Per lei quindi qual è il futuro?
Le soluzioni vanno cercate a un altro livello, che non è quello della ricomposizione del centrodestra, quanto piuttosto quello del ripensamento del campo popolare.
Questo nuovo campo popolare con chi e in quali tempi può essere costruito?
Per ripensare il campo popolare bisogna finalmente mettere in pista delle idee che sono mancate. Siamo il Paese in cui mancano all’appello 6 milioni di posti di lavoro, nel quale le classi dirigenti che si sono alternate non hanno saputo incidere sui balzelli che gravano sulla vita delle imprese, in primo luogo Ires e Irap. Siamo un Paese dove pur essendo presente vastamente l’elettorato moderato, questa area politica non ha mai saputo dare vita a idee realmente trascinanti, innovatrici e riformatrici. Quindi quando parlo di ripensamento dico qualcosa di molto serio. Occorre che le idee diventino programmi, e che questi programmi si sposino con un grado di concretezza e di realismo che ci consentano di recuperare competitività e fiducia.

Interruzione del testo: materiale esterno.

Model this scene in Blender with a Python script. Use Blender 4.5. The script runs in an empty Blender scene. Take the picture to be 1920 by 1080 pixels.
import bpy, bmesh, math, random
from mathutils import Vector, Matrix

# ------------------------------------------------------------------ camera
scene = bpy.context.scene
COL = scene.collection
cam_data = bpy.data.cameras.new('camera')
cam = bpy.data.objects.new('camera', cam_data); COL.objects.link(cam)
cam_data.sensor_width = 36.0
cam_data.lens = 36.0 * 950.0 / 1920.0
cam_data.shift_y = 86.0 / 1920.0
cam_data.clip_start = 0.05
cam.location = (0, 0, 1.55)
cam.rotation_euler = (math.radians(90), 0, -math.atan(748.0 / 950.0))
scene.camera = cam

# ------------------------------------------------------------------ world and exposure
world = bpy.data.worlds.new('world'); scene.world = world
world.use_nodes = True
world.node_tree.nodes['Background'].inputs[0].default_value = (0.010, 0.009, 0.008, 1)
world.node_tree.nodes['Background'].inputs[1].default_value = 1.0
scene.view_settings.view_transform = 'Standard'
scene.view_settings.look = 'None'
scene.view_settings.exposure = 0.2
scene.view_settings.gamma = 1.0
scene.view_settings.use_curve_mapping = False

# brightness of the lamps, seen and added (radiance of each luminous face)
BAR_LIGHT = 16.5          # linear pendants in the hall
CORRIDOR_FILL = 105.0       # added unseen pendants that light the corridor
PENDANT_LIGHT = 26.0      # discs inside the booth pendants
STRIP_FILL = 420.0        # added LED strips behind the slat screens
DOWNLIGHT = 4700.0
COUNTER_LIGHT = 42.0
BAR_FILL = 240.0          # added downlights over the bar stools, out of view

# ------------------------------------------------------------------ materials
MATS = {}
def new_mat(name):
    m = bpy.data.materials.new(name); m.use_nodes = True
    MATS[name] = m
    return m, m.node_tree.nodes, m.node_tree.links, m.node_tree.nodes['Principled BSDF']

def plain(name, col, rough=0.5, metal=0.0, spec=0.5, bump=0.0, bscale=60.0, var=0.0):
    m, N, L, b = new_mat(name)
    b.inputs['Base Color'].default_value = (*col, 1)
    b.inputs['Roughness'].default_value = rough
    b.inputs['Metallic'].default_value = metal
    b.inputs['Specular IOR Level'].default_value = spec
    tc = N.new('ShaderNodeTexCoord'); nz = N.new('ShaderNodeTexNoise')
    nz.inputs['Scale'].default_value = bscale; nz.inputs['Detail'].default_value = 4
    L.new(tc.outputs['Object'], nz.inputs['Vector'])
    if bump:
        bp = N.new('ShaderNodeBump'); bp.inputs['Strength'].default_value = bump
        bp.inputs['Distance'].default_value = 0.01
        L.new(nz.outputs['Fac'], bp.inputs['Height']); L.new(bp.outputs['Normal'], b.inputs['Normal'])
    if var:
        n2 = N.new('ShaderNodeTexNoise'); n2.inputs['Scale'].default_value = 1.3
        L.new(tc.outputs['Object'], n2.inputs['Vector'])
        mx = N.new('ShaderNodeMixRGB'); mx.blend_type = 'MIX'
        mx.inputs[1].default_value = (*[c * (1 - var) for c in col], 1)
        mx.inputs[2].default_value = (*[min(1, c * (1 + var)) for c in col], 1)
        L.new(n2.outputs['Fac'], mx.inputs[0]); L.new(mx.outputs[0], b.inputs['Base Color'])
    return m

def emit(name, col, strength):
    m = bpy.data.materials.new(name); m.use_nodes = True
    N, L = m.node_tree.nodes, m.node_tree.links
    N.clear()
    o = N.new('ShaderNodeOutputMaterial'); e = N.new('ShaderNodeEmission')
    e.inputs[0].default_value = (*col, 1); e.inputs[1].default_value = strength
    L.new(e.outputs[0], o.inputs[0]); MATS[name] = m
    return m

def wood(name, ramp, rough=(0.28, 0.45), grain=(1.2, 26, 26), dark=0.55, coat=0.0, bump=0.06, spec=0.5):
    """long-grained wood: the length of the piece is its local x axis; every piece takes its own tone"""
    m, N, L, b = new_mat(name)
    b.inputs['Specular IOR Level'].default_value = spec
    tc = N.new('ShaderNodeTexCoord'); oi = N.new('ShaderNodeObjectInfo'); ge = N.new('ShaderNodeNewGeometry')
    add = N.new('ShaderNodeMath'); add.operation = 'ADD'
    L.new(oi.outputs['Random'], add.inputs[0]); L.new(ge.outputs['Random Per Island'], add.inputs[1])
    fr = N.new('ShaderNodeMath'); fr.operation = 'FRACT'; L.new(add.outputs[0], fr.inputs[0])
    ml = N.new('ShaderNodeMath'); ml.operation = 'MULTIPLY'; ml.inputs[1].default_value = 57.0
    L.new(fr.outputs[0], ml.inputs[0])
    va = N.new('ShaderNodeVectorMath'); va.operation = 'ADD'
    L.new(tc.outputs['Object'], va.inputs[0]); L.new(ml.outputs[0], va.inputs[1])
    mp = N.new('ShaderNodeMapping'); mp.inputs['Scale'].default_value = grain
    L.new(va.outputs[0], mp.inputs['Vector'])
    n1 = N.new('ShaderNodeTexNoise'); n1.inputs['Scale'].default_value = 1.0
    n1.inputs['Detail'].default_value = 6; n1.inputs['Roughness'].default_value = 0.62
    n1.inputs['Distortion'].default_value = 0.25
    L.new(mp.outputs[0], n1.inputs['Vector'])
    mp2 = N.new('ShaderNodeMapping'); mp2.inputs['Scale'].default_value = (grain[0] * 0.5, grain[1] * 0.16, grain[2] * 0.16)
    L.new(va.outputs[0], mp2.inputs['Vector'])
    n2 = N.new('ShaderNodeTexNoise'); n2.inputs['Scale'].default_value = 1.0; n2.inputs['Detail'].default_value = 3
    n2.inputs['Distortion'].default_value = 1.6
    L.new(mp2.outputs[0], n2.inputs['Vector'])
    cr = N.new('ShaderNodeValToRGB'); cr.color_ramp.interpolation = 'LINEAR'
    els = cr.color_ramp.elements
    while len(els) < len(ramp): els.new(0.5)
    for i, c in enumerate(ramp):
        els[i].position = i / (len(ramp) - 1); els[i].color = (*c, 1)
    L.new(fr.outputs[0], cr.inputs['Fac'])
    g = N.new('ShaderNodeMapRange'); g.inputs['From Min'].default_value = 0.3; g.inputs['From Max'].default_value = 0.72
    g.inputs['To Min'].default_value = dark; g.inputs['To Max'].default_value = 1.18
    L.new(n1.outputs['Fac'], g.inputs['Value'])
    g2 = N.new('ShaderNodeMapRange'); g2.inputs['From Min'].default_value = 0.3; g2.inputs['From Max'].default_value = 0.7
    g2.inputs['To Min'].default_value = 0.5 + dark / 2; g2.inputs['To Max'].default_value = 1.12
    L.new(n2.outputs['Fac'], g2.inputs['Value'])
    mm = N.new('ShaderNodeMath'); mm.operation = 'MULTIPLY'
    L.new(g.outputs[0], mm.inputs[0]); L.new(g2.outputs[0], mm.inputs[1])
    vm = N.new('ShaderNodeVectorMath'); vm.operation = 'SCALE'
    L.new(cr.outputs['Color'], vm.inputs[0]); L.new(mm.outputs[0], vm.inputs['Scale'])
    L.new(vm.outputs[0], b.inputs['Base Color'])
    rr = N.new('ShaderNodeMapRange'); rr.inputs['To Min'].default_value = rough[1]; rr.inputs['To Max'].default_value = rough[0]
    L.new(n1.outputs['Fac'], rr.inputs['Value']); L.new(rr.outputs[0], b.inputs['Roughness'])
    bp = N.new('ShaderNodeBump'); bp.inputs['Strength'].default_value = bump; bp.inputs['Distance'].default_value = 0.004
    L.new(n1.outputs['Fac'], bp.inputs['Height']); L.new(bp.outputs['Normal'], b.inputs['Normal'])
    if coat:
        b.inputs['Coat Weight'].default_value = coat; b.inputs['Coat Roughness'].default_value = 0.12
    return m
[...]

Lei ci sta a perseguire questo progetto insieme a Berlusconi?
Le rispondo con una battuta di Andreotti. A commento della sua alleanza con Craxi, a chi gli opponeva che si trattava di un’alleanza scandalosa stretta con una personalità divorzista e abortista, Andreotti ricordò in modo molto serio e sereno che con il leader doveva fare un’alleanza di governo, non un matrimonio. Lo stesso mi sento di dire nei confronti di Berlusconi. In questo momento del resto il principale alleato di Berlusconi è Matteo Renzi, il quale lo legittima e lo rilancia come attore principale del centrodestra.
Il centrodestra però appare sempre più un arcipelago di tante piccole sigle…

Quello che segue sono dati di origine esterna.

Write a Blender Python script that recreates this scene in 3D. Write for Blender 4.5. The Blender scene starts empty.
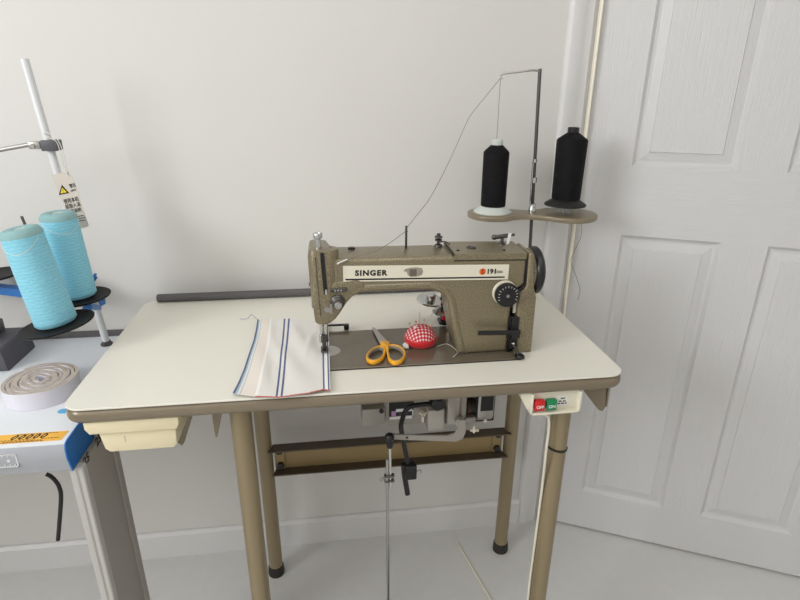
import bpy, bmesh, math, random
from mathutils import Vector, Matrix, Quaternion
random.seed(7)
C = bpy.context.scene.collection
PI = math.pi

# ------------------------------------------------------------------ camera
F = 550.0
YAW, PITCH, ROLL = 0.1391, 0.3656, -0.0078
CAM = Vector((0.4699, -0.8901, 1.2820))
def cam_axes():
    cy, sy, cp, sp = math.cos(YAW), math.sin(YAW), math.cos(PITCH), math.sin(PITCH)
    fw = Vector((sy*cp, cy*cp, -sp)); r = Vector((cy, -sy, 0)); d = fw.cross(r)
    c, s = math.cos(ROLL), math.sin(ROLL)
    return c*r + s*d, -s*r + c*d, fw
CR, CD, CF = cam_axes()
def at(u, v, axis, val):
    """the point of the plane axis=val that is seen at (u, v)"""
    d = CR*((u-400)/F) + CD*((v-300)/F) + CF
    i = 'xyz'.index(axis)
    return CAM + d*((val - CAM[i])/d[i])
cd = bpy.data.cameras.new('camera'); cam = bpy.data.objects.new('camera', cd); C.objects.link(cam)
cd.sensor_width = 36; cd.lens = F*36/800; cd.clip_start = 0.02
M = Matrix((CR, -CD, -CF)).transposed().to_4x4(); M.translation = CAM
cam.matrix_world = M
bpy.context.scene.camera = cam

# ------------------------------------------------------------------ materials
def lin(c):
    return tuple(((x/255)/12.92 if x/255 <= .04045 else ((x/255+.055)/1.055)**2.4) for x in c)
def mat(name, rgb, rough=.5, metal=0., bump=None, speck=None, coat=0., trans=0., spec=.5, sheen=0.):
    """rgb in sRGB 0..255; bump = (scale xyz, strength, distance); speck = (scale, rgb2, amount)"""
    m = bpy.data.materials.new(name); m.use_nodes = True
    nt = m.node_tree; b = nt.nodes['Principled BSDF']
    col = lin(rgb)
    b.inputs['Base Color'].default_value = (*col, 1)
    b.inputs['Roughness'].default_value = rough
    b.inputs['Metallic'].default_value = metal
    b.inputs['Coat Weight'].default_value = coat
    b.inputs['Transmission Weight'].default_value = trans
    b.inputs['Specular IOR Level'].default_value = spec
    b.inputs['Sheen Weight'].default_value = sheen
    tc = nt.nodes.new('ShaderNodeTexCoord')
    if speck:
        n = nt.nodes.new('ShaderNodeTexNoise'); n.inputs['Scale'].default_value = speck[0]; n.inputs['Detail'].default_value = 3
        nt.links.new(tc.outputs['Object'], n.inputs['Vector'])
        r = nt.nodes.new('ShaderNodeValToRGB')
        r.color_ramp.elements[0].position = .5 - .25*speck[2]; r.color_ramp.elements[1].position = .5 + .25*speck[2]
        r.color_ramp.elements[0].color = (*lin(speck[1]), 1); r.color_ramp.elements[1].color = (*col, 1)
        nt.links.new(n.outputs['Fac'], r.inputs['Fac']); nt.links.new(r.outputs['Color'], b.inputs['Base Color'])
    if bump:
        mp = nt.nodes.new('ShaderNodeMapping'); mp.inputs['Scale'].default_value = bump[0]
        n2 = nt.nodes.new('ShaderNodeTexNoise'); n2.inputs['Scale'].default_value = 1; n2.inputs['Detail'].default_value = 3
        bp = nt.nodes.new('ShaderNodeBump'); bp.inputs['Strength'].default_value = bump[1]; bp.inputs['Distance'].default_value = bump[2]
        nt.links.new(tc.outputs['Object'], mp.inputs['Vector']); nt.links.new(mp.outputs['Vector'], n2.inputs['Vector'])
        nt.links.new(n2.outputs['Fac'], bp.inputs['Height']); nt.links.new(bp.outputs['Normal'], b.inputs['Normal'])
    return m
MT = {}
MT['wall'] = mat('wall paint', (226, 224, 220), .75, bump=((6, 6, 6), .12, .01), speck=(1.6, (221, 219, 215), 1.2))
MT['ceiling'] = mat('ceiling paint', (238, 237, 234), .8)
MT['trimw'] = mat('white gloss trim paint', (226, 225, 224), .35)
MT['door_v'] = mat('white door skin upright grain', (218, 217, 217), .38, bump=((430, 430, 9), .75, .0018))
MT['door_h'] = mat('white door skin level grain', (218, 217, 217), .38, bump=((9, 430, 430), .75, .0018))
MT['floor'] = mat('pale vinyl floor', (222, 221, 219), .55, speck=(30, (216, 215, 212), 1.5))
MT['strip'] = mat('pale warm white', (255, 248, 228), .3)
MT['laminate'] = mat('cream laminate', (236, 233, 221), .32, speck=(700, (231, 228, 215), 1.4))
MT['edge'] = mat('taupe table edging', (136, 124, 104), .26, .15, speck=(900, (129, 117, 98), 1.2))
MT['tray'] = mat('taupe tray enamel', (140, 128, 106), .28, .15)
MT['hammer'] = mat('bronze hammered enamel', (158, 147, 121), .28, .35, bump=((420, 420, 420), .45, .0012), speck=(440, (108, 98, 75), .9))
MT['bed'] = mat('dark bronze enamel', (116, 107, 92), .16, .2, speck=(500, (109, 100, 85), 1.2))
MT['leg'] = mat('tan bronze tube paint', (150, 135, 106), .34, .25)
MT['rail'] = mat('tan bronze rail paint', (158, 137, 96), .42, .15)
MT['raildark'] = mat('brown rail flange', (88, 77, 62), .5, .1)
MT['cream'] = mat('cream plastic', (238, 226, 190), .42)
MT['ivory'] = mat('ivory plastic', (232, 227, 208), .42)
MT['plate'] = mat('cream name plate', (228, 222, 203), .4)
MT['black'] = mat('black plastic', (22, 22, 24), .35)
MT['blackm'] = mat('black matt', (24, 23, 23), .6)
MT['ink'] = mat('black ink', (26, 24, 24), .6)
MT['chrome'] = mat('chrome', (205, 205, 205), .16, 1.)
MT['steel'] = mat('brushed steel', (176, 174, 170), .32, .9)
MT['dsteel'] = mat('dark steel', (92, 90, 88), .35, .8)
MT['rubber'] = mat('dark rubber', (46, 42, 38), .7)
MT['foam'] = mat('dark grey foam', (104, 102, 102), .85, speck=(300, (92, 90, 90), 1.2))
MT['alu'] = mat('grey motor casting', (168, 163, 155), .45, .35)
MT['alul'] = mat('light grey motor casting', (196, 191, 182), .45, .2)
MT['red'] = mat('red plastic', (208, 34, 38), .35)
MT['green'] = mat('green plastic', (30, 132, 84), .35)
MT['white'] = mat('white print', (240, 240, 240), .55)
MT['paper'] = mat('white paper', (232, 230, 226), .7)
MT['card'] = mat('beige card', (214, 206, 195), .7)
MT['yellow'] = mat('orange yellow sticker', (246, 188, 74), .5)
MT['brownink'] = mat('brown ink', (120, 72, 30), .6)
MT['tri'] = mat('warning yellow', (246, 214, 40), .5)
MT['blue'] = mat('blue painted steel', (58, 122, 196), .4)
MT['bluedk'] = mat('blue edge band', (16, 108, 190), .42)
MT['lblue'] = mat('light blue tape', (88, 176, 226), .5)
MT['wtop'] = mat('white grey laminate', (226, 230, 234), .3, speck=(500, (222, 226, 231), 1.3))
MT['gedge'] = mat('grey front face', (172, 175, 181), .4)
MT['gleg'] = mat('grey steel leg paint', (196, 194, 190), .45)
MT['gleg2'] = mat('grey brown leg side', (168, 163, 156), .5)
MT['disc'] = mat('black spool disc', (26, 25, 25), .6, spec=.25)
MT['polew'] = mat('white pole paint', (222, 224, 226), .3)
MT['housing'] = mat('dark grey housing', (88, 87, 92), .5)
MT['velcro'] = mat('white fastening tape', (226, 224, 234), .85, bump=((900, 900, 900), .4, .001))
MT['velcroe'] = mat('beige fastening tape edge', (186, 175, 163), .9, bump=((700, 700, 700), .5, .001))
MT['orange'] = mat('amber scissor handle', (240, 172, 38), .35)
MT['greyrub'] = mat('grey soft grip', (150, 138, 122), .5)
MT['redrib'] = mat('red ribbon', (206, 26, 34), .45, sheen=.2)
MT['thread'] = mat('grey thread', (120, 112, 104), .8)
MT['threadb'] = mat('blue thread', (70, 96, 140), .8)
MT['threadr'] = mat('red stitching', (196, 110, 104), .9)
MT['threadw'] = mat('white thread', (225, 222, 215), .8)
MT['emblem'] = mat('orange emblem', (222, 122, 44), .4)
MT['emblemr'] = mat('red emblem', (190, 52, 30), .4)
MT['worn'] = mat('worn grey badge', (128, 118, 108), .4, .4, speck=(900, (104, 94, 84), 1.))
MT['wornl'] = mat('worn silver smudge', (176, 168, 154), .5, .2, speck=(700, (140, 130, 116), .8))
MT['glass'] = mat('window glass', (255, 255, 255), .0, trans=1.)
MT['pinh'] = mat('pearl pin head', (236, 226, 216), .3)
MT['pinr'] = mat('red pin head', (200, 40, 50), .3)
MT['copper'] = mat('copper winding', (104, 74, 50), .4, .6)
MT['purple'] = mat('mauve label', (196, 150, 196), .5)
MT['conel'] = mat('pale green plastic cone', (206, 212, 204), .4)
MT['clear'] = mat('clear peg', (210, 214, 214), .2, trans=.5)

def wound(name, rgb, rgb2, top=None, scale=430., rough=.7):
    """yarn wound round a cone: fine slanted rings"""
    m = bpy.data.materials.new(name); m.use_nodes = True
    nt = m.node_tree; b = nt.nodes['Principled BSDF']; b.inputs['Roughness'].default_value = rough
    b.inputs['Sheen Weight'].default_value = .15 if top else 0
    tc = nt.nodes.new('ShaderNodeTexCoord')
    w = nt.nodes.new('ShaderNodeTexWave'); w.wave_type = 'BANDS'; w.bands_direction = 'Z'
    w.inputs['Scale'].default_value = scale/20; w.inputs['Distortion'].default_value = 6.; w.inputs['Detail'].default_value = 3
    w.inputs['Detail Scale'].default_value = 2.5
    n = nt.nodes.new('ShaderNodeTexNoise'); n.inputs['Scale'].default_value = 1
    mp = nt.nodes.new('ShaderNodeMapping'); mp.inputs['Scale'].default_value = (30, 30, scale*1.3)
    nt.links.new(tc.outputs['Object'], mp.inputs['Vector']); nt.links.new(mp.outputs['Vector'], n.inputs['Vector'])
    nt.links.new(tc.outputs['Object'], w.inputs['Vector'])
    mx = nt.nodes.new('ShaderNodeMath'); mx.operation = 'ADD'
    nt.links.new(w.outputs['Fac'], mx.inputs[0]); nt.links.new(n.outputs['Fac'], mx.inputs[1])
    r = nt.nodes.new('ShaderNodeValToRGB')
    r.color_ramp.elements[0].position = .35; r.color_ramp.elements[1].position = 1.25/1.3
    r.color_ramp.elements[0].color = (*lin(rgb2), 1); r.color_ramp.elements[1].color = (*lin(rgb), 1)
    hm = nt.nodes.new('ShaderNodeMath'); hm.operation = 'MULTIPLY'; hm.inputs[1].default_value = .6
    nt.links.new(mx.outputs[0], hm.inputs[0]); nt.links.new(hm.outputs[0], r.inputs['Fac'])
    nt.links.new(r.outputs['Color'], b.inputs['Base Color'])
    bp = nt.nodes.new('ShaderNodeBump'); bp.inputs['Strength'].default_value = .35; bp.inputs['Distance'].default_value = .0012
    nt.links.new(mx.outputs[0], bp.inputs['Height']); nt.links.new(bp.outputs['Normal'], b.inputs['Normal'])
    return m
MT['yarn'] = wound('sky blue yarn', (150, 216, 234), (128, 203, 226), True, 900)
MT['yarntop'] = mat('sky blue yarn end', (146, 184, 186), .8, bump=((500, 500, 500), .4, .002))
MT['yarnblack'] = wound('black thread', (22, 20, 24), (14, 13, 16), None, 900, .75)
MT['yarnblack'].node_tree.nodes['Principled BSDF'].inputs['Specular IOR Level'].default_value = .2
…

Infatti, tanto è vero che neanche il Berlusconi dopo assoluzione è sufficiente per fare ripartire il centrodestra così come lui lo ha creato. Quella formula politica è fallita perché ha perso milioni di voti di consenso. Bisogna quindi pensare a qualcos’altro, e se tra quanti hanno idee c’è anche Berlusconi sicuramente non sarò io a scandalizzarmi. Il problema è che va pensato un nuovo scenario, un nuovo orizzonte e una nuova ragione sociale, che a oggi onestamente non vedo e non credo possa essere il frutto di una somma degli attuali attori in campo.
Quali sono le contraddizioni dell’attuale centrodestra?
L’Italia si salverà se attuerà un’economia sociale di mercato, collocandosi nella tradizione culturale e politica dei popolari europei. Per attuare questa politica non può indulgere a derive verso concezioni estremistiche come quelle di Marine Le Pen o di molti movimenti anti-europei. Se si perseguirà una nuova strada quei partiti che si riconoscono nel solco dei popolari europei torneranno ad avere il consenso della maggioranza degli italiani. Diversamente rimarremo prigionieri dell’incanto di Renzi, fatto di molte chiacchiere e perdite di tempo. Questo governo, cui pure ho dato la mia fiducia, non riesce a entrare nel merito delle riforme che ci interessano realmente: lavoro, fisco e giustizia.
Lei personalmente come intende muoversi e che cosa vuole fare?
Intendo favorire l’unità di tutti coloro che si riconoscono in una matrice popolare, chiedendo rispetto e partecipazione per la dignità di ogni soggetto politico. Dobbiamo porci il problema di quale sia un nuovo livello di proposta, e da quel punto di vista la strada più salutare è l’indicazione evangelica: è ben difficile mettere vino nuovo in otri vecchi, e vanno quindi cercati otri nuovi.
L’area moderata ha ancora un solido bacino di voti, o è in corso un’emorragia insanabile?
In questo momento l’area moderata, cui un tempo corrispondeva la formula del centrodestra, ha un bacino solidissimo di astenuti, nel senso che il 50% degli italiani che non vanno a votare provengono da quell’area. Quindi c’è molto da fare, e per quanto mi riguarda smetterei di usare come schema politico anche la stessa espressione “centrodestra”, perché bisogna attingere a delle idee che parlino non di geografia politica, ma di storia e di cultura politica.